4) There are limits to what can realistically be expected in terms of competitive results. These limits may or may not be dependent on the length of event you're training for. Of course you will be able to perform at nearer your absolute potential in a short event (say a 5K run) based on 3 hours a week than you will on a longer event (50K run). This may not, however have an effect on your 'relative' performance - based on other competitors. Taking myself as an example - if i entered a well attended 5K race i would do only ok (my time would be around 18:30, possibly 18:00 with dedicated training), as there are heaps of even high school athletes that would come in at well under 18 minutes. my placing among recreational age groupers, however, would probably be quite high. Now consider a 50K - my time would probably be somewhere in the vicinity of 4.5 to 5 hours. I'd get beat by some dedicated ultrarunners, but would also probably place high among the 'recreational' athletes. Of course this is just an untested theory at present.
5) The mental dedication required for this type of training to really pay maximum dividends is not easy to come by, which is why it wouldn't be suitable for everyone. Although the number of hours is a fraction of what other programs recommend, the fact that there are no 'gimmie' days makes it a challenge. Of course one 'not so great' workout every once in a while will not be an issue, but an athlete that made a habit of slacking on even one workout a week would likely lose much of the benefit associated with this type of training.

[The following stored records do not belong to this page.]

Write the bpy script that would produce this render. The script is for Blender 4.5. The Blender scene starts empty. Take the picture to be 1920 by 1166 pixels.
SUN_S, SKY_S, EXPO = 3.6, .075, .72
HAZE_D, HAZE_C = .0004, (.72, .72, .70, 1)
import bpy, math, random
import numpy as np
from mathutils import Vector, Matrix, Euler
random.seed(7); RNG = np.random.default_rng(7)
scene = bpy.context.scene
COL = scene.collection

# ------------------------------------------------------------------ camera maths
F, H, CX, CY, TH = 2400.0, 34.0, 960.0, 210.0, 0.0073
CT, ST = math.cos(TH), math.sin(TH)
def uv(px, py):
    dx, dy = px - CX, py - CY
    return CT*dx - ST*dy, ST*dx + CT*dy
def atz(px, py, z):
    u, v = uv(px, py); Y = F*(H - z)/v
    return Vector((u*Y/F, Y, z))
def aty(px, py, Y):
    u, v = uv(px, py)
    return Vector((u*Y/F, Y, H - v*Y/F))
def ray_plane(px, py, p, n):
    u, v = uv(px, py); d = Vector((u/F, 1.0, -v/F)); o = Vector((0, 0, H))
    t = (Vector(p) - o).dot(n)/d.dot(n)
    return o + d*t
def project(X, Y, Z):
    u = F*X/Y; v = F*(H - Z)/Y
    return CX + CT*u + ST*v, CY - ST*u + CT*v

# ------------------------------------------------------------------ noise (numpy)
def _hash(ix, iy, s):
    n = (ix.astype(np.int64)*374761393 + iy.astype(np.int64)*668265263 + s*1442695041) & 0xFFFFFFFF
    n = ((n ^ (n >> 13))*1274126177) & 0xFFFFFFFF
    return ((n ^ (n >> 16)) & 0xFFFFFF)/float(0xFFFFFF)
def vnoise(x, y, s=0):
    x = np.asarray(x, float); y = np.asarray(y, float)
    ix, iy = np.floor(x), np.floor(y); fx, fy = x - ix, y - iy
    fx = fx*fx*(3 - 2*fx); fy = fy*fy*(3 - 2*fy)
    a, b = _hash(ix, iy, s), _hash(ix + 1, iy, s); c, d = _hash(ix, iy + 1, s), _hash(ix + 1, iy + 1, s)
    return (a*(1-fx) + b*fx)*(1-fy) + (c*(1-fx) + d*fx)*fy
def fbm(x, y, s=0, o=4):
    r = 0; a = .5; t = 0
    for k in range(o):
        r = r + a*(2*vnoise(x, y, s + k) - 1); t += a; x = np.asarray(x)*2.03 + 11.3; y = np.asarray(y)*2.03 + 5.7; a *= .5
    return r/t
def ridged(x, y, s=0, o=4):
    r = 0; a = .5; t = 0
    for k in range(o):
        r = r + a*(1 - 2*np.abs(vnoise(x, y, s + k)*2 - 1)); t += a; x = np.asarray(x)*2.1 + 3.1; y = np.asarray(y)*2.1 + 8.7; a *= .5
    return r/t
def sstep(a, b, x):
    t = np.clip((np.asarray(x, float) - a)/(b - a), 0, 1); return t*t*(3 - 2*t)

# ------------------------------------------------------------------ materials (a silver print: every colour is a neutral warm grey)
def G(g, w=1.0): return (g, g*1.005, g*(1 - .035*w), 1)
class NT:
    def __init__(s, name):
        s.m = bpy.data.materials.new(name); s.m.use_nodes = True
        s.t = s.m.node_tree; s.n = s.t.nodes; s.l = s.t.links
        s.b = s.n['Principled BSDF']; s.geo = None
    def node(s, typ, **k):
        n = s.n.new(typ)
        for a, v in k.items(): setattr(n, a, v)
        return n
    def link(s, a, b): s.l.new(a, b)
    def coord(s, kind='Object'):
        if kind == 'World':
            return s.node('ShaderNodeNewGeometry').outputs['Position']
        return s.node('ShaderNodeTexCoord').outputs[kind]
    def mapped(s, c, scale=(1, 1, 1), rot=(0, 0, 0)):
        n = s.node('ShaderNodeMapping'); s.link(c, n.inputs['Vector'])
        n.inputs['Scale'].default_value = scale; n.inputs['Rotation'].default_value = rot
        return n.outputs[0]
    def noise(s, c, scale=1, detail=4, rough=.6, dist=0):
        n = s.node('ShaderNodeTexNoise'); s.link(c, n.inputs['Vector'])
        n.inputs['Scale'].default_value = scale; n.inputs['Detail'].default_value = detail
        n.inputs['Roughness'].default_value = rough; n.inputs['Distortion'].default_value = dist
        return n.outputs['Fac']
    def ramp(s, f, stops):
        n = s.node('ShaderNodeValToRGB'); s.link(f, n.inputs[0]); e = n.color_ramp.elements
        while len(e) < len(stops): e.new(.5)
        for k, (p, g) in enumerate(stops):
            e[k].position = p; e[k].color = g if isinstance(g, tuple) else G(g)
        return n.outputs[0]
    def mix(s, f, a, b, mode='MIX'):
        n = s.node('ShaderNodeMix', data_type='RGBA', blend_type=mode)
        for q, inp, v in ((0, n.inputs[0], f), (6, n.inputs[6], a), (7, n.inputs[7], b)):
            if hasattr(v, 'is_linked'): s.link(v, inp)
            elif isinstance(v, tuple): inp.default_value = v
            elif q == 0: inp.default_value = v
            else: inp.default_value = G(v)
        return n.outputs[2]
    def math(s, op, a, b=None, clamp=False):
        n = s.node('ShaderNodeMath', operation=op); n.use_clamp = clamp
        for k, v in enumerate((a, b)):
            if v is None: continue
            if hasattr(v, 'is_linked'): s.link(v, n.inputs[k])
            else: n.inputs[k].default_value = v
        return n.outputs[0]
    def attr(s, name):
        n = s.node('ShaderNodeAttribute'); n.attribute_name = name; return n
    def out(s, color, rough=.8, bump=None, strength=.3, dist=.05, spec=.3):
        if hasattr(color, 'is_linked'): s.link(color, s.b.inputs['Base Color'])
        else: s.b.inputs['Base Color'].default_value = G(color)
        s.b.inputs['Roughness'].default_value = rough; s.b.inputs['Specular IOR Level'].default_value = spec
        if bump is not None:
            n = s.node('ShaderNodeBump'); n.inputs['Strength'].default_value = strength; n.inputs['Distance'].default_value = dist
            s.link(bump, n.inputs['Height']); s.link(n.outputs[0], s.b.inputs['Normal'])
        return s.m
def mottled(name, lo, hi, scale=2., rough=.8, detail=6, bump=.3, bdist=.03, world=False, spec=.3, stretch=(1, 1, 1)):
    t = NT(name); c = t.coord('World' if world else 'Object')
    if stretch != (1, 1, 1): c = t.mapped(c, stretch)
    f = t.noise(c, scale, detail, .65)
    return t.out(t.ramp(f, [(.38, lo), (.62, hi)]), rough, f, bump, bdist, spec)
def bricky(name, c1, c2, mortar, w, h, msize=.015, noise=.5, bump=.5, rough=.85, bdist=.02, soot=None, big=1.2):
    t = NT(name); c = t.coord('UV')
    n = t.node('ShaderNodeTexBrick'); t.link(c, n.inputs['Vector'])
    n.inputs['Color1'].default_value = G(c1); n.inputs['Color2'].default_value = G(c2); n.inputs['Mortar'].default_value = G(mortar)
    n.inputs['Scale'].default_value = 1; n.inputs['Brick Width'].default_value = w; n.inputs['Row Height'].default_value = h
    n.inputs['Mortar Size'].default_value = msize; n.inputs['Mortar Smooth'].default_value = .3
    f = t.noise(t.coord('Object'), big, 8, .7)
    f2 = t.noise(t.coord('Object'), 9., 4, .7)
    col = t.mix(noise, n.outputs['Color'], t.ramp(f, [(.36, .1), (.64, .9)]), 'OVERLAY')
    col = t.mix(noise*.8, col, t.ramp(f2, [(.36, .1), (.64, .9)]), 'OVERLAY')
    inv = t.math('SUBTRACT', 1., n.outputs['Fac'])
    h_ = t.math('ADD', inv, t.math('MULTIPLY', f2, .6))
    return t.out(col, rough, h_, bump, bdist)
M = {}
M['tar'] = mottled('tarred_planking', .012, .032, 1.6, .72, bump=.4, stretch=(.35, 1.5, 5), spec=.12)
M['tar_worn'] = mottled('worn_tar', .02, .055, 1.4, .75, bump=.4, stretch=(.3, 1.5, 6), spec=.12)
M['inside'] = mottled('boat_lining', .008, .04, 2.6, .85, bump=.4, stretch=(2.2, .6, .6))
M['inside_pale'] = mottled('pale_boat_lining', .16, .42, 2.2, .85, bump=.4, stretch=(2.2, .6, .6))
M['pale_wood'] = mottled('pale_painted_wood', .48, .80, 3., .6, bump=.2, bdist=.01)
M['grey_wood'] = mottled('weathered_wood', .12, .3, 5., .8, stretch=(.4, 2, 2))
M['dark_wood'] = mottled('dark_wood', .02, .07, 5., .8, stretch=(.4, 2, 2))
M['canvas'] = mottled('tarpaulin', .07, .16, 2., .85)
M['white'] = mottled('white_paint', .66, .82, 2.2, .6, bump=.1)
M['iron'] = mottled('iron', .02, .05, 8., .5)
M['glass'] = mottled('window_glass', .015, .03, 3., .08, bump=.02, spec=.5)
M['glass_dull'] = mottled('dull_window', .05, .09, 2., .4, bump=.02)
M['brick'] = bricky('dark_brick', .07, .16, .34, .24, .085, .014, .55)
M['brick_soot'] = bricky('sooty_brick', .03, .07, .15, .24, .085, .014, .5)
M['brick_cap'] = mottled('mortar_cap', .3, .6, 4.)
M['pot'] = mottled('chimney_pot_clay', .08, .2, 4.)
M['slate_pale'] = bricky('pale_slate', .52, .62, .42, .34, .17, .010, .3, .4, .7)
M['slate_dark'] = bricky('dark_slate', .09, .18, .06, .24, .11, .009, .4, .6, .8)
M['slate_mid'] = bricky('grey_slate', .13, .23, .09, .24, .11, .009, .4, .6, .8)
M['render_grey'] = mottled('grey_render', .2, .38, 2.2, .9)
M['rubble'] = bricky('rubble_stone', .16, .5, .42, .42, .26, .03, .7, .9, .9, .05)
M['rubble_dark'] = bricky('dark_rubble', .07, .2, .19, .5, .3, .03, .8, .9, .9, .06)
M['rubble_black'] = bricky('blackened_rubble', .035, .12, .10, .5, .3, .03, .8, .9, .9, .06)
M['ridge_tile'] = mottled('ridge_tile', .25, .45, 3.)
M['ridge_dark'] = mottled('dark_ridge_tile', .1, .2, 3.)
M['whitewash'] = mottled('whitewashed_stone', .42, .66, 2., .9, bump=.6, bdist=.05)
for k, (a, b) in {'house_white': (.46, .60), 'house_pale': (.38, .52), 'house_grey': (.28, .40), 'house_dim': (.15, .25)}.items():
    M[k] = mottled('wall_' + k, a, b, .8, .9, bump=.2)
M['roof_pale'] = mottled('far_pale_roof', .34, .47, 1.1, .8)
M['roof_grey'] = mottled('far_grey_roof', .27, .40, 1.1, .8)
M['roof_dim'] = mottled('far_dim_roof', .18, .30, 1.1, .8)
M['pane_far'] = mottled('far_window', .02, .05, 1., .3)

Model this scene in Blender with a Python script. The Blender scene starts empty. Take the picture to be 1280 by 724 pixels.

6) The mental dedication that is required to allow this type of training to adequately prepare someone for a much longer distance event (longer than 4 hours say) is not readily available as part of the program itself, and as a result would need to already be in place, or would need to be cultivated. The latter would be hard to do without some additional 'ultra' type experiences in which the aspiring athlete was able to experience and work through the unique novel challenges (mental and physical) associated with continuous exertion over long periods of time.